The FSR 4.1 library compatible with Radeon RX 7000 graphics cards is included in these drivers, and the software will be able to inject the upgrade into all games that already support FSR 3.1 or newer. This version enables automatic library replacement by the GPU driver. For games that still do not support FSR 3.1, you will still have to inject support manually, for example using Optiscaler (the file from the drivers required for this is named amdxcffx64.dll and has a size of 63.7 MB; Optiscaler 0.9.3 is also required, and you may need to manually enable the Fsr4Update=true option).
Warning: It has been reported that these drivers do not work correctly with the older Windows 10 operating system. Do not install them on this OS, or at least not until a fix appears (one has already been promised) to address the issue—you will end up with a yellow exclamation mark in Device Manager indicating that the drivers and GPU are not compatible. The issue does not occur in Windows 11. (Update: Adrenalin 26.6.3 drivers have been released by AMD which fix the errors.)

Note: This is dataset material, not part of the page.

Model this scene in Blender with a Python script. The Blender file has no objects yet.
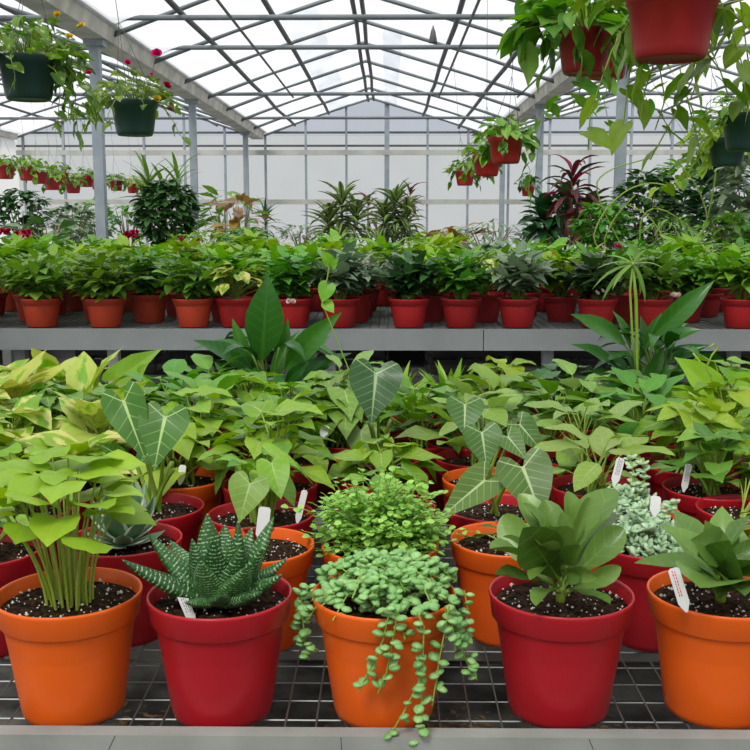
import bpy, math, random
import numpy as np
from mathutils import Vector, Matrix, Euler
PI = math.pi
sc = bpy.context.scene
COL = sc.collection

# ------------------------------------------------------------------ camera
F = 1030.0; PITCH = math.atan(156/1030); YAW = math.atan(13/1041); CZ = 1.405
cam_d = bpy.data.cameras.new('camera'); cam = bpy.data.objects.new('camera', cam_d); COL.objects.link(cam)
cam.location = (0, 0, CZ); cam.rotation_euler = (PI/2-PITCH, 0, YAW)
cam_d.sensor_width = 36; cam_d.lens = F/750*36; cam_d.clip_start = .05; cam_d.clip_end = 300
sc.camera = cam
# ------------------------------------------------------------------ sky, sun, exposure
w = bpy.data.worlds.new('overcast_sky'); sc.world = w; w.use_nodes = True
nt = w.node_tree; nt.nodes.clear()
tc = nt.nodes.new('ShaderNodeTexCoord'); no = nt.nodes.new('ShaderNodeTexNoise'); no.inputs['Scale'].default_value = 2.2
no.inputs['Detail'].default_value = 4
cr = nt.nodes.new('ShaderNodeValToRGB'); cr.color_ramp.elements[0].position = .3; cr.color_ramp.elements[1].position = .7
cr.color_ramp.elements[0].color = (.84, .88, .95, 1); cr.color_ramp.elements[1].color = (1, 1, 1, 1)
bg = nt.nodes.new('ShaderNodeBackground'); bg.inputs['Strength'].default_value = 1.75
wo = nt.nodes.new('ShaderNodeOutputWorld')
nt.links.new(tc.outputs['Generated'], no.inputs['Vector']); nt.links.new(no.outputs['Fac'], cr.inputs['Fac'])
sx = nt.nodes.new('ShaderNodeSeparateXYZ'); g_ = nt.nodes.new('ShaderNodeValToRGB')
nt.links.new(tc.outputs['Generated'], sx.inputs[0]); nt.links.new(sx.outputs['Z'], g_.inputs['Fac'])
ge = g_.color_ramp.elements; ge[0].position = 0; ge[0].color = (.30, .30, .30, 1); ge[1].position = 1; ge[1].color = (1, 1, 1, 1)
e_ = ge.new(.3); e_.color = (.42, .42, .42, 1)
mm = nt.nodes.new('ShaderNodeMix'); mm.data_type = 'RGBA'; mm.blend_type = 'MULTIPLY'; mm.inputs[0].default_value = 1
nt.links.new(cr.outputs['Color'], mm.inputs[6]); nt.links.new(g_.outputs['Color'], mm.inputs[7])
nt.links.new(mm.outputs[2], bg.inputs['Color']); nt.links.new(bg.outputs['Background'], wo.inputs['Surface'])
sd = bpy.data.lights.new('sun', 'SUN'); sd.energy = 4.6; sd.angle = math.radians(16); sd.color = (1, .97, .9)
sun = bpy.data.objects.new('sun', sd); COL.objects.link(sun); sun.rotation_euler = (math.radians(38), 0, math.radians(-20))
vs = sc.view_settings; vs.view_transform = 'Standard'; vs.look = 'None'; vs.gamma = 1; vs.exposure = 0.0; vs.use_curve_mapping = False

# ------------------------------------------------------------------ helpers
RCAM = Euler((PI/2-PITCH, 0, YAW)).to_matrix()
def ray(px, py): return RCAM @ Vector(((px-375)/F, (375-py)/F, -1))
def at(px, py, Y):                       # the point seen at a pixel, at distance Y along the house
    r = ray(px, py); t = Y/r.y
    return Vector((r.x*t, Y, CZ+r.z*t))
def atz(px, py, z):
    r = ray(px, py); t = (z-CZ)/r.z
    return Vector((r.x*t, r.y*t, z))
def lookat_xy(px, Y, z):
    # x position so that the point (x,Y,z) lands on column px
    a = 0.0
    for _ in range(6):
        p = RCAM.transposed() @ Vector((a, Y, z-CZ)); q = 375 + F*p.x/(-p.z); a += (px-q)*(-p.z)/F
    return a

def new_mat(name):
    m = bpy.data.materials.new(name); m.use_nodes = True
    return m, m.node_tree, m.node_tree.nodes['Principled BSDF']
def simple(name, col, rough=.5, spec=.5, metal=0, noise=None, scale=20, bump=0, randv=0):
    m, t, b = new_mat(name)
    b.inputs['Roughness'].default_value = rough; b.inputs['Metallic'].default_value = metal
    b.inputs['Specular IOR Level'].default_value = spec
    N = t.nodes.new; L = t.links.new
    src = None
    if noise:
        tcn = N('ShaderNodeTexCoord'); n = N('ShaderNodeTexNoise'); n.inputs['Scale'].default_value = scale; n.inputs['Detail'].default_value = 6
        r = N('ShaderNodeValToRGB'); r.color_ramp.elements[0].position = .35; r.color_ramp.elements[1].position = .65
        r.color_ramp.elements[0].color = (*col, 1); r.color_ramp.elements[1].color = (*noise, 1)
        L(tcn.outputs['Object'], n.inputs['Vector']); L(n.outputs['Fac'], r.inputs['Fac']); src = r.outputs['Color']
        if bump:
            bp = N('ShaderNodeBump'); bp.inputs['Strength'].default_value = bump; bp.inputs['Distance'].default_value = .004
            L(n.outputs['Fac'], bp.inputs['Height']); L(bp.outputs['Normal'], b.inputs['Normal'])
    if randv:
        oi = N('ShaderNodeObjectInfo'); mr = N('ShaderNodeMapRange'); mr.inputs[3].default_value = 1-randv; mr.inputs[4].default_value = 1+randv
        h = N('ShaderNodeHueSaturation'); h.inputs['Color'].default_value = (*col, 1)
        if src: L(src, h.inputs['Color'])
        L(oi.outputs['Random'], mr.inputs[0]); L(mr.outputs[0], h.inputs['Value']); src = h.outputs['Color']
    if src: L(src, b.inputs['Base Color'])
    else: b.inputs['Base Color'].default_value = (*col, 1)
    return m

def leaf_mat(name, c1, c2, vein=None, vs_=.6, n=7, slope=.7, mid=.018, rough=.42, trans=.25, vari=None, edge=None, bands=None, back=None, lw=.86, hj=.03):
    m, t, b = new_mat(name); N = t.nodes.new; L = t.links.new
    def M(op, a, c=None, d=None, clamp=False):
        x = N('ShaderNodeMath'); x.operation = op; x.use_clamp = clamp
        for i, v in enumerate((a, c, d)):
            if v is None: continue
            if isinstance(v, (int, float)): x.inputs[i].default_value = v
            else: L(v, x.inputs[i])
        return x.outputs[0]
    def mix(f, a, c):
        x = N('ShaderNodeMix'); x.data_type = 'RGBA'
        if isinstance(f, (int, float)): x.inputs[0].default_value = f
        else: L(f, x.inputs[0])
        for i, v in ((6, a), (7, c)):
            if isinstance(v, tuple): x.inputs[i].default_value = (*v, 1)
            else: L(v, x.inputs[i])
        return x.outputs[2]
    at_ = N('ShaderNodeAttribute'); at_.attribute_name = 'lf'
    s = N('ShaderNodeSeparateXYZ'); L(at_.outputs['Vector'], s.inputs[0]); X, Y, R = s.outputs
    ax = M('ABSOLUTE', X)
    col = mix(R, c1, c2)
    nz = N('ShaderNodeTexNoise'); nz.inputs['Scale'].default_value = 3.5; nz.inputs['Detail'].default_value = 3
    cv = N('ShaderNodeCombineXYZ'); L(M('MULTIPLY', X, 1.3), cv.inputs[0]); L(M('MULTIPLY', Y, .6), cv.inputs[1]); L(M('MULTIPLY', R, 37.0), cv.inputs[2])
    L(cv.outputs[0], nz.inputs['Vector'])
    if vari:
        f = M('MULTIPLY', M('SUBTRACT', nz.outputs['Fac'], vari[1]), 12.0, clamp=True); col = mix(f, col, vari[0])
    if edge:
        f = M('MULTIPLY', M('SUBTRACT', ax, edge[1]), edge[2], clamp=True); col = mix(f, col, edge[0])
    if vein:
        tt = M('MULTIPLY', M('SUBTRACT', Y, M('MULTIPLY', ax, slope)), float(n))
        fr = M('ABSOLUTE', M('SUBTRACT', M('FRACT', M('ADD', tt, 50.0)), .5))
        lat = M('MULTIPLY', M('SUBTRACT', M('MULTIPLY', fr, 2.0), lw), 1/(1-lw), clamp=True)
        lat = M('MULTIPLY', lat, M('SUBTRACT', 1.0, M('MULTIPLY', ax, 2.2), clamp=True))
        md = M('MULTIPLY', M('SUBTRACT', M('MULTIPLY', M('SUBTRACT', 1.15, Y), mid), ax), 90.0, clamp=True)
        lo_ = M('MULTIPLY', M('SUBTRACT', .012, M('ABSOLUTE', M('ADD', M('MULTIPLY', ax, .75), M('MULTIPLY', Y, .9)))), 160.0, clamp=True)
        lo_ = M('MULTIPLY', lo_, M('LESS_THAN', Y, 0.0))
        f = M('MULTIPLY', M('MAXIMUM', M('MAXIMUM', md, lo_), M('MULTIPLY', lat, .7)), vs_)
        col = mix(f, col, vein)
    if bands:   # rows of pale bumps across thick leaves
        tt = M('MULTIPLY', Y, bands[1]); fr = M('ABSOLUTE', M('SUBTRACT', M('FRACT', M('ADD', tt, M('MULTIPLY', nz.outputs['Fac'], .9))), .5))
        n2 = N('ShaderNodeTexNoise'); n2.inputs['Scale'].default_value = 60; L(cv.outputs[0], n2.inputs['Vector'])
        f = M('MULTIPLY', M('SUBTRACT', M('MULTIPLY', fr, 2.0), .62), 6.0, clamp=True)
        f = M('MULTIPLY', f, M('MULTIPLY', M('SUBTRACT', n2.outputs['Fac'], .45), 9.0, clamp=True)); col = mix(M('MULTIPLY', f, .85), col, bands[0])
    oi = N('ShaderNodeObjectInfo'); h = N('ShaderNodeHueSaturation'); L(col, h.inputs['Color'])
    h.inputs['Saturation'].default_value = 1.1; L(M('ADD', .486-hj/2, M('MULTIPLY', oi.outputs['Random'], hj)), h.inputs['Hue'])
    L(M('ADD', .64, M('MULTIPLY', M('ADD', nz.outputs['Fac'], M('MULTIPLY', R, .3)), .3)), h.inputs['Value']); col = h.outputs['Color']
    g = N('ShaderNodeNewGeometry')
    if back: col = mix(g.outputs['Backfacing'], col, back)
    L(col, b.inputs['Base Color']); b.inputs['Roughness'].default_value = rough; b.inputs['Specular IOR Level'].default_value = .32
    if trans > 0:
        tr = N('ShaderNodeBsdfTranslucent'); hs = N('ShaderNodeHueSaturation'); hs.inputs['Saturation'].default_value = 1.15; hs.inputs['Value'].default_value = 1.3
        L(col, hs.inputs['Color']); L(hs.outputs['Color'], tr.inputs['Color'])
        mx = N('ShaderNodeMixShader'); mx.inputs[0].default_value = trans; L(b.outputs[0], mx.inputs[1]); L(tr.outputs[0], mx.inputs[2])
        L(mx.outputs[0], t.nodes['Material Output'].inputs['Surface'])
    return m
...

The Library Also Works on RDNA 3.5-Based APUs
The new drivers apparently make FSR 4.1 available only on discrete Radeon RX 7000 graphics cards based on the RDNA 3 architecture, thought it seems the library could also be compatible with RDNA 3.5 integrated GPUs found in various Ryzen APUs if mods were used to force its use. You can therefore use it on handheld devices as well, although it will require the aforementioned manual intervention.

A Lighterweight Version Is Being Prepared for APUs
Whether APUs would receive FSR 4.1 recently became the subject of debate, but AMD has now confirmed that they will indeed receive official support, although it will probably arrive later. AMD stated that it is preparing a lighter AI model for them, which should achieve better performance on these less powerful integrated GPUs.
Image Quality and Performance Should Be Better Than the Previously Leaked Version
Thanks to the optimizations that have been made, AMD says that the INT8 version of FSR 4.1 for Radeon RX 7000 cards should come fairly close to the image quality of the regular FP8-based FSR 4.1 running on Radeon RX 9000 graphics cards.

Interestingly, in a short video accompanying this announcement, the company compares the newly officialy released FSR 4.1 not only against FSR 3.1 but also against the leaked FSR 4 version (4.0.2c), which you could use for some time unofficially through mods. Compared to that version, the officially available FSR 4.1 should offer better visual quality and possibly even slightly better performance—the video shows a somewhat higher frame rate.
However, FSR 4.1 on Radeon RX 7000 graphics cards will generally be more computationally demanding than the previously available FSR 3.1 upscaling that does not use AI. The time spent upscaling each frame should increase. With the same scaling factor, a lower frame rate should therefore be expected, but in exchange you ger better image quality. This should often make it possible to use a higher scaling factor with FSR 4.1 (a faster upscaling preset, such as Balanced instead of Quality). In such a scenario, FSR 4.1 could ultimately deliver higher performance in terms of achieving a higher final frame rate as well, although this may depend on how well the AI upscaler works for a given game.